Em outubro desse mesmo ano, o presidente da comissão parlamentar da Transparência, Jorge Lacão, enviou uma carta onde referia “contactos anteriores” e sublinhava a “preocupação” por naquela altura ainda não existir a Entidade. Na resposta a essa carta, João Caupers fez o ponto de situação e referiu as diligências feitas para encontrar uma espaço para a instalação física da Entidade. A solução em cima da mesa — e cujas obras ainda não começaram — é o Palácio dos Grilos, em Coimbra, e Caupers avisava para os “obstáculos burocráticos relevantes” tendo em conta a classificação do edifício como Património Mundial da Humanidade.

Por último, nessa mesma carta, o TC falava da “dificuldade” já levantada ao presidente da Assembleia da República sobre a questão do estatuto remuneratório. Dizia então João Caupers que se tratava da “inviabilidade da nomeação para presidente da Entidade de um magistrado judicial ou do Ministério Público, cujo perfil se afigura ao Tribunal o mais adequado para garantir a independência, a isenção e a reserva que se exigem daquela”. A “inviabilidade” era precisamente “a lei não reconhecer ao magistrado que vier a ser escolhido o direito de optar pelo estatuto remuneratório inerente às suas funções, o que considerada a redução remuneratória indicada, torna mais do que improvável a aceitação por parte deste”.

Na resposta a esta carta, Jorge Lacão discordava que a Entidade não pudesse ser instalada de forma provisória e propunha mesmo a criação de uma “Comissão Instaladora para dinamizar o próprio processo de instalação definitiva”.

Já sobre a questão remuneratória, o socialista respondeu que “não é essa a opção do legislador e consagrada na lei, a qual prevê expressamente o estatuto dos seus membros, equiparando o presidente da Entidade à categoria de inpetor-geral de Finanças e os vogais à se sub-inspetor geral”. E atirou: “Não deve, pois, ser invocada uma necessidade de aclaração que não se justifica para adiar um ato que já deveria ter tido lugar”.

Lacão falava ainda na “perplexidade geral” com os “sucessivos atrasos” na criação da Entidade e pedia que a questão fosse ultrapassada. O tom foi registado por João Caupers que, na resposta ao socialista, disse que se “abstinha de qualificar por respeito para com a Assembleia da República”. E registava também que a proposta não tinha sido aceite, “salvo a surpreendente afirmação que o Presidente da Entidade para a Transparência não deve ser um magistrado”.

Há duas semanas, o Observador questionou o Tribunal Constitucional sobre as razões em cima da mesa, nesta altura, para continuar por avançar a Entidade: “A elaboração e operacionalização de uma plataforma eletrónica e a instalação física da Entidade para a Transparência”. Agora nada refere sobre a questão remuneratória que só foi tornada pública com a publicação das cartas no site do Parlamento, promovida pelo antigo presidente da Comissão da Transparência.

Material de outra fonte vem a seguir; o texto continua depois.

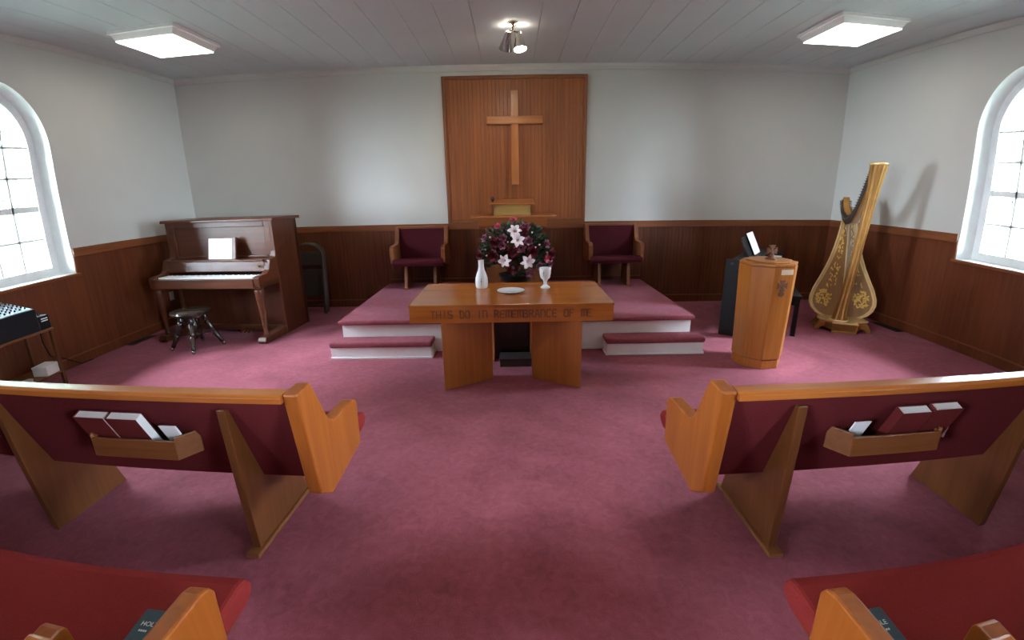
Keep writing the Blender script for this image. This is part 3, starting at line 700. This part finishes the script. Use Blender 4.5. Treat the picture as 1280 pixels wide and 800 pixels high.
# stool
t = thing('piano_stool', 'round dark claw-foot piano stool in front of the piano', 'stool', (-3.565, -1.83, 0))
MB().lathe([(.17, .400), (.205, .408), (.212, .425), (.205, .442), (.17, .452), (.002, .454)], 36).build('seat', STOOLW, t, smooth=True)
MB().lathe([(.10, .36), (.12, .37), (.12, .40)], 20).build('seat_plate', STOOLW, t, smooth=True)
MB().lathe([(.02, .11), (.035, .13), (.05, .16), (.03, .19), (.045, .24), (.04, .30), (.022, .33), (.022, .40)], 18).build('centre_post', STOOLW, t, smooth=True)
for k in range(4):
    a = radians(-65+90*k); d = Vector((cos(a), sin(a), 0))
    pts = []; rr = []
    for u, r in ((0, .024), (.12, .034), (.18, .022), (.24, .034), (.40, .027), (.5, .034), (.56, .022), (.62, .032), (.80, .020), (.9, .025), (.94, .015)):
        pts.append(d*(.115+.150*u**1.3)+Vector((0, 0, .365*(1-u)+.012))); rr.append(r)
    lg = MB().tube(pts, rr, 10).build('leg', STOOLW, t, smooth=True)
    q = d*.262; MB().ball((q.x, q.y, .022), .022, 10, 8).build('ball_foot', CHROME, lg, smooth=True)
    MB().tube([(0, 0, .165), d*.16+Vector((0, 0, .165))], .007, 6).build('stretcher', STOOLW, lg)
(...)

Sobre a Plataforma Eletrónica diz que os trabalhos “prosseguem de acordo com o previsto. Foi assinado o contrato, a 9 de maio, estimando-se que o processo de desenvolvimento e disponibilização da plataforma possa estar concluído até ao final do corrente ano“. Quanto às obras, ainda não começaram, segundo noticiou o Público no início deste mês. O TC remete a responsabilidade para o Governo a que, diz, “compete, por lei, disponibilizar o espaço para a instalação física da Entidade”.

Na ausência desta Entidade, continua a competir ao TC e ao Ministério Público, junto deste, fiscalizar as declarações de rendimentos e património e registo de interesses dos políticos e titulares de altos cargos públicos. Uma tarefa que o TC se queixou de ter falta de meios para desempenhar, acabando por ser, durante estes anos, apenas o depósito das declarações entregues por membros do Governo. O assunto voltou agora à ordem do dia tendo em conta os sucessivos casos de dúvidas sobre incompatibilidades e impedimentos de membros do atual Executivo.